Wednesday, December 9, 2009
Freaky Dream
I had one of the wierdest dreams last night. Well it seems wierd I guess because I hardly dream about stuff that I remember the next morning, but this dream however I remember. My mom and I were in downtown Owensboro (it appears) and everything looked different. I don't know what was going on. The river seemed to be an ocean. It had waves, seemed to go on forever, and it was blue. It was the color of the ovean at Florida. And something else was wierd. Me and mom were running some arrands or something and we were standing in front of a building of some sort. I was just in my bathing suit, earlier in my dream I was swimming, and my mom was all dressed up. There was this guy there. He was about 20 or so. He was like wearing all black, had some facial piercings, and had a goatee. For some reason he was hitting on me in front of my mom and she just allowed it. And I also allowed him too. That was wierd because normally I'm not in any way attracted to guys that look like that. Not at all. I don't really know, it was wierd. I have no idea if there's a message behind that dream. If there is that would be a pretty wierd message.
Sunday, December 6, 2009
Venting Some More
I'm so sick of EVERYTHING!!! Somebody shoot me. I'm just saying that as a figure of speech. I don't literally mean somebody shoot me...but I honestly wouldn't mind if somebody did because I've had it up to here (puts hand out above my head) with b.s. and people who are on my tail wanting something from me. I especially get this crap from my step-dad, mom and a bunch of other people and I most certainly do not need anymore. Somebody is always wanting something from me. I just want to be left alone if that ain't too much to ask for. But I guess apparently it's too much to ask for. I may be somewhere physically, but mentally I might not be. So just don't even bother. I WISH YOU WOULD LEAVE ME THE HECK ALONE!!! Plus, I'm stressing out over assignments and things like that that are due this week and I haven't even started on half of my assignments. But that's just my own fault. I have nobody to blame except for me. Anyways,I just wish my mom and ESPECIALLY my step-dad would understand that when I'm stressing I want to be left alone and NOT tormented or irritated etc. Normally when a person is stressed out, the last thing they need is other reasons to be stressed out. Then you end up getting really stressed over things that you shouldn't stress over too much about. And you end up getting more angry than you were. I think I've heard this line somewhere but, through every dark tunnel is a light of hope. Well through my dark tunnel there isn't light. Maybe a speck at the end of my tunnel but there isn't much light of hope because right now I basically have lost all hope. I just screamed in my pillow...well that helped get my anger and stress out...just a little bit but it's not very much. I still feel like poo. I just want Christmas to get here as soon as it can before I end up exploding with rage.
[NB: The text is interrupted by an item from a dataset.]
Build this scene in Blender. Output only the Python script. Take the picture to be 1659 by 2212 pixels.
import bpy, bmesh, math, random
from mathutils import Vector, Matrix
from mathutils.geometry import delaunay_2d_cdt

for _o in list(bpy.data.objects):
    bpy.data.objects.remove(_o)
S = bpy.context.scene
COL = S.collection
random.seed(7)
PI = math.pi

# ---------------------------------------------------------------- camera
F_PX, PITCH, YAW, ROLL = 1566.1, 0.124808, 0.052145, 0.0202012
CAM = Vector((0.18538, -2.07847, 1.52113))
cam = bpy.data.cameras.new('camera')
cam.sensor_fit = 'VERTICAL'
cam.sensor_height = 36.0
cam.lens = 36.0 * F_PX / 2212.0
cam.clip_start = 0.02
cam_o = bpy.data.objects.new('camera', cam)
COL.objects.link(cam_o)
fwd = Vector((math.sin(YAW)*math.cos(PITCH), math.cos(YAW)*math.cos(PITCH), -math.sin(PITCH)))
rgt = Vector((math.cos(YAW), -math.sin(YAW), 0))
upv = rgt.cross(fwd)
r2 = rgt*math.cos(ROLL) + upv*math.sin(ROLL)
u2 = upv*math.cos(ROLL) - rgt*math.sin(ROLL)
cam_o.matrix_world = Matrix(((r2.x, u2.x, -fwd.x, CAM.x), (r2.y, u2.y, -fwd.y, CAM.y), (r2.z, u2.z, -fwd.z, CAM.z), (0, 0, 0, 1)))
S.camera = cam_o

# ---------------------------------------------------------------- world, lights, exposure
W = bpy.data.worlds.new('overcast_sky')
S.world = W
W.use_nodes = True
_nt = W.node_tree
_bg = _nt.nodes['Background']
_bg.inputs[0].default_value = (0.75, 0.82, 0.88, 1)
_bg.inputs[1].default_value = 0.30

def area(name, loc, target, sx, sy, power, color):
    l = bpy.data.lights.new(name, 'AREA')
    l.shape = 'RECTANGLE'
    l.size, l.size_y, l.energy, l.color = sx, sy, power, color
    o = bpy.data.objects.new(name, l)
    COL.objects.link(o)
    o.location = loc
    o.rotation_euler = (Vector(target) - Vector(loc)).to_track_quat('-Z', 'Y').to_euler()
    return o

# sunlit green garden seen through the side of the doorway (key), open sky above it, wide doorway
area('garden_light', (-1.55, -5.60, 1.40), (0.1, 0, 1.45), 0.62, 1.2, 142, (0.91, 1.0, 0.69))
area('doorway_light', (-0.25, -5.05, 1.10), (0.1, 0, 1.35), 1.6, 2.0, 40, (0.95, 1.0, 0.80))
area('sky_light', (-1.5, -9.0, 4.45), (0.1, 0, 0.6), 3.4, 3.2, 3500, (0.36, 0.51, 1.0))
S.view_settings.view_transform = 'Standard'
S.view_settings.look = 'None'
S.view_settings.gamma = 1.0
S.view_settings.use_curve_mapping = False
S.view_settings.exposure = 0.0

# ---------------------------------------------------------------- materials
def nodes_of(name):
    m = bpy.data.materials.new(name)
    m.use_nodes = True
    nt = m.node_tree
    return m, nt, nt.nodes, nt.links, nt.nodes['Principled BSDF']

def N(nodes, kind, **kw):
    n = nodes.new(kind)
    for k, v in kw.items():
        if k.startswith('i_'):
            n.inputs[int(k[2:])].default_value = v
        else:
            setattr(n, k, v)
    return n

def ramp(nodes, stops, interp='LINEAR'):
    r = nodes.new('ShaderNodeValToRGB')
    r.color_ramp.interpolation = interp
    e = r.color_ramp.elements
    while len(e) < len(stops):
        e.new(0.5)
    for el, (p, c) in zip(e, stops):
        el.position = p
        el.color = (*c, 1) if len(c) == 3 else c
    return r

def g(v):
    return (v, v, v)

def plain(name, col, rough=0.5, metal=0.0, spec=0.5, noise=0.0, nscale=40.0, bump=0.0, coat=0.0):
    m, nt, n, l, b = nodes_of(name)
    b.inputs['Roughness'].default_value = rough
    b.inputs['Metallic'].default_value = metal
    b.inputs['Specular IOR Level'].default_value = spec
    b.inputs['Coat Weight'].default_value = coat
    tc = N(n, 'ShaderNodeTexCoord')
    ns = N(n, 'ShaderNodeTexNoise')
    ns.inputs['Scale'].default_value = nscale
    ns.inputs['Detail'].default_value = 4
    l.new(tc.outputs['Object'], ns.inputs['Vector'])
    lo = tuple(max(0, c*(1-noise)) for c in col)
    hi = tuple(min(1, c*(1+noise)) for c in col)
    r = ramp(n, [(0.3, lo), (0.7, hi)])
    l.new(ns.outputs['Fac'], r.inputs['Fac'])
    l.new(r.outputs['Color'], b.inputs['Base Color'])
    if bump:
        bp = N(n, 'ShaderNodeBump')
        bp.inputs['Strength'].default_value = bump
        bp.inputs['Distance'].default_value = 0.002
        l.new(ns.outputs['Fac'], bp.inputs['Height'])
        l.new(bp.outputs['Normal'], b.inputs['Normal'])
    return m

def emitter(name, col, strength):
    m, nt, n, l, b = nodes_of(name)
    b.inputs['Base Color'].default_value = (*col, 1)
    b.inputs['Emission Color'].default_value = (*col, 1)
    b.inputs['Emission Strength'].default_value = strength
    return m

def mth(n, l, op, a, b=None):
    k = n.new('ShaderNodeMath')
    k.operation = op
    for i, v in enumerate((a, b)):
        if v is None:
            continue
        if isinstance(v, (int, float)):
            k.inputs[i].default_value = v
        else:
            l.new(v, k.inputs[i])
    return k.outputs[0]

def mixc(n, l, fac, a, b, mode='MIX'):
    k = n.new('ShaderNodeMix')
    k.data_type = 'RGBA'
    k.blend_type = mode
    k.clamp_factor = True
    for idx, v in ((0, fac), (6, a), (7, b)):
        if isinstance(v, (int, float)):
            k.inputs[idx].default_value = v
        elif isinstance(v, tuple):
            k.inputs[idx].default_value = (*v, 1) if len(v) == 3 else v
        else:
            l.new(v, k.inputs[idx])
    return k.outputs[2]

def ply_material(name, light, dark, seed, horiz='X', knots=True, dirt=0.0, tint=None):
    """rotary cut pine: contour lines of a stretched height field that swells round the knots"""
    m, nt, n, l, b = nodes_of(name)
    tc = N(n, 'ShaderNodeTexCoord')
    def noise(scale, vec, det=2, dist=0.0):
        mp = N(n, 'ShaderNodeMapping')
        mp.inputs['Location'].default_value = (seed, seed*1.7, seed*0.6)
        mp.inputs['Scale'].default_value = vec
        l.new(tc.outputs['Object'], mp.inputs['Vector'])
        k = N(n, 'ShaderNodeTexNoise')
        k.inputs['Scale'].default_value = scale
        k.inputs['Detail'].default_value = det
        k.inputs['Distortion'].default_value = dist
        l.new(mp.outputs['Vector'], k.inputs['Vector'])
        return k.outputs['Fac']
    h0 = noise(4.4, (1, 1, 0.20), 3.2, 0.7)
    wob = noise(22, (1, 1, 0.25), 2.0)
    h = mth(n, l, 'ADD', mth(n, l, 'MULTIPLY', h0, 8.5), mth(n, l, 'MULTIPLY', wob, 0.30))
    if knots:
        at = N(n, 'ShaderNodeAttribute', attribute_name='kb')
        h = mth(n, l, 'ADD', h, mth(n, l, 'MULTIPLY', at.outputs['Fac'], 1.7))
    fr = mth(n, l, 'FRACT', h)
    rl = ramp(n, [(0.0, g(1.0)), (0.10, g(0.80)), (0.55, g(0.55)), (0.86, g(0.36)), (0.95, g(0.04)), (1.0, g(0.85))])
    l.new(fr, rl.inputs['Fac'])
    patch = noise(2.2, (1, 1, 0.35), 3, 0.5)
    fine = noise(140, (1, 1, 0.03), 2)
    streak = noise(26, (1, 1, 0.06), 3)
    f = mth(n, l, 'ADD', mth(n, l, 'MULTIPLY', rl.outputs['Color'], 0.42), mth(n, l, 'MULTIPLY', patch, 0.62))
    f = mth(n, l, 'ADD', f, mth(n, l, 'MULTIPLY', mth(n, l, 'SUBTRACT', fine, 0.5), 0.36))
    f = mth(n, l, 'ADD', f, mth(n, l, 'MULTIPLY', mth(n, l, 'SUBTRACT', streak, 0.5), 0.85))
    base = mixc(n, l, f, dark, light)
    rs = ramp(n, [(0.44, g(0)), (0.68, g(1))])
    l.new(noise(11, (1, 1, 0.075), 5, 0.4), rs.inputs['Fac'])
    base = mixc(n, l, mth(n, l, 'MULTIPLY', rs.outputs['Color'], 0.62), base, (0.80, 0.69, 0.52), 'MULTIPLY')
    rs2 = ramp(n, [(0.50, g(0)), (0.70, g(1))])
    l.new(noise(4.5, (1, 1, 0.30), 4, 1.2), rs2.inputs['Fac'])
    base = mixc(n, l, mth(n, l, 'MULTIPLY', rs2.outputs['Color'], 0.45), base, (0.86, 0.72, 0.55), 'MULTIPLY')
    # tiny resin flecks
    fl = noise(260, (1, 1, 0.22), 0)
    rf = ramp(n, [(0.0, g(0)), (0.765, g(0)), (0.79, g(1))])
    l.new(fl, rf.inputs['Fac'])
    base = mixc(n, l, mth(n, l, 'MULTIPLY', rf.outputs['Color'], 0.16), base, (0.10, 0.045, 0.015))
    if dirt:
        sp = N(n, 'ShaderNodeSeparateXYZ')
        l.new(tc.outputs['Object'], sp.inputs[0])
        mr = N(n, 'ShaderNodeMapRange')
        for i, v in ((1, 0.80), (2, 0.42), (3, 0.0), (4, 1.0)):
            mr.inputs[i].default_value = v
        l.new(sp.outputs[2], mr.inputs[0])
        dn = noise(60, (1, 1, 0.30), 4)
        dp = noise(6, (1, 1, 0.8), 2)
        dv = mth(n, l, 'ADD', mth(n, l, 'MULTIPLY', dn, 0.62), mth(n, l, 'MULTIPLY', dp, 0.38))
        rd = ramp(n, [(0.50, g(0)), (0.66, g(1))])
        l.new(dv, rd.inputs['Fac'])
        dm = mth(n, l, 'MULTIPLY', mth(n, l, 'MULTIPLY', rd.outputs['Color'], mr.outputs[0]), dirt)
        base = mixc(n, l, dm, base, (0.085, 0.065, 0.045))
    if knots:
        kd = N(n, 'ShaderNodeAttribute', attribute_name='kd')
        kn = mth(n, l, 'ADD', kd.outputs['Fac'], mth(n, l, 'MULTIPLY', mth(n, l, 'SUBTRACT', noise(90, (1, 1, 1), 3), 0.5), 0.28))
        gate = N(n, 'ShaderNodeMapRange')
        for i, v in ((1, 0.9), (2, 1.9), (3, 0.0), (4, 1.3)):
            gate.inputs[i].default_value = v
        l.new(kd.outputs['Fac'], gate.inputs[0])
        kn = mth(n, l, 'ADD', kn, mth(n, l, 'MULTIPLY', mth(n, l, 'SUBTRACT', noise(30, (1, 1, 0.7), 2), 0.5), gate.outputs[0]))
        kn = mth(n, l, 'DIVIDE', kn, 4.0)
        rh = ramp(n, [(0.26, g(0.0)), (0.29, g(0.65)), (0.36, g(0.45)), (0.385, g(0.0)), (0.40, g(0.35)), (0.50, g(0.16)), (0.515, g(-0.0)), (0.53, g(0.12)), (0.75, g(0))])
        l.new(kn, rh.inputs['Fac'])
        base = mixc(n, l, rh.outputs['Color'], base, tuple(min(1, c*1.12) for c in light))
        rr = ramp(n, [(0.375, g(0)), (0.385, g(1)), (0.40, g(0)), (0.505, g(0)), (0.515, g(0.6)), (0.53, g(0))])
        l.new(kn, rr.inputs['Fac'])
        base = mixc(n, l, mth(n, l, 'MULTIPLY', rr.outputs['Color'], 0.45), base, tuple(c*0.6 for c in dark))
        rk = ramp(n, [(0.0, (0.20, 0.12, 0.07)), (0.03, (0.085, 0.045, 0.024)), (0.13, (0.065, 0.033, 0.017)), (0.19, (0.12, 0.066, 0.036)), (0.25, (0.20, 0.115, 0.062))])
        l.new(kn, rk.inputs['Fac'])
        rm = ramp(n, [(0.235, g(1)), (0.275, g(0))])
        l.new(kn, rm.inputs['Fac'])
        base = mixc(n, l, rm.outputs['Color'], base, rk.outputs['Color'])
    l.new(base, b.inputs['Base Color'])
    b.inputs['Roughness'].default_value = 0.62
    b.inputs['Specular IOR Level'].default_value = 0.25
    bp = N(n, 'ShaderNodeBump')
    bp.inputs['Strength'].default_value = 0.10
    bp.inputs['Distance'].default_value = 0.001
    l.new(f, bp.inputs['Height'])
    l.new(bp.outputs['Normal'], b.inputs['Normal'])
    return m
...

Thursday, December 3, 2009
Accurate
I don't know where to start. I guess you can say that I strive to be accurate or in other words perfect. I am most definately a perfectionist. I have to be accurate about everything. If something isn't perfect it drives me crazy. Take my room for example, I have to have it spotless everytime I clean it. Or it drives me crazy. Perfect is the synonym for accurate I guess. I know nobody's perfect, but I try to be. I'm guessing it has a lot to do with birth order. I'm the oldest. So I'm really responsible and things like that.
Tuesday, December 1, 2009
Vent
There's so much stuff I need to vent about. I already vented about the backpacks. There's something else I should vent about that really erks me, high schoolers. Yeah, I know. Tell me about it. Well mostly the really immature, ignorant kids. They just annoy me to pieces. You are in high school now and it's time to GROW UP!!! If you don't you're not going to do good in the real world. Don't even get me started with the freshman. They think the own the school when clearly THEY DON'T!!! We'll I guess part of this is because I'm really tired like my energy is drained. And I'm like extremely irritable and easily annoyed when I'm tired. But some of these kids need to give me a break.